Forward Looking Information
This communication may contain “forward looking statements” within the meaning of the Private Securities Litigation Reform Act of 1995. Those forward looking statements include all statements other than those made solely with respect to historical fact. Numerous risks, uncertainties and other factors may cause actual results to differ materially from those expressed in any forward-looking statements.
These factors include, but are not limited to, (1) the occurrence of any event, change or other circumstance that could give rise to the termination of the merger agreement; (2) the outcome of any legal proceedings that may be instituted against Harman and others following the announcement of the merger agreement; (3) the inability to complete the merger due to the failure to obtain stockholder approval or the failure to satisfy other conditions to the merger; (4) the failure to obtain the necessary financing arrangements set forth in the commitment letter received in connection with the merger; (5) risks that the proposed transaction disrupts current plans and operations and the potential difficulties in employee retention as a result of the merger; and (6) other factors described in Harman’s filings with the Securities and Exchange Commission, including its reports on Forms 10-K, 10-Q and 8-K. Many of the factors that will determine the outcome of the subject matter of this communication are beyond Harman’s ability to control or predict.

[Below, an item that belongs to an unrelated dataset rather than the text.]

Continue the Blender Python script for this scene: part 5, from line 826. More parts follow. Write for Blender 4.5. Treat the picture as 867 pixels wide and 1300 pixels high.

Harman undertakes no obligation to revise or update any forward-looking statements, or to make any other forward-looking statements, whether as a result of new information, future results or otherwise.
Interests of Participants
The Company and its directors and executive officers and certain other members of management and employees may be deemed to be participants in the solicitation of proxies from the Company’s stockholders in favor of the proposed transaction. Additional information regarding the interests of potential participants in the proxy solicitation will be included in the definitive proxy statement/prospectus and other relevant documents that Harman intends to file with the SEC in connection with the scheduled special meeting of its stockholders.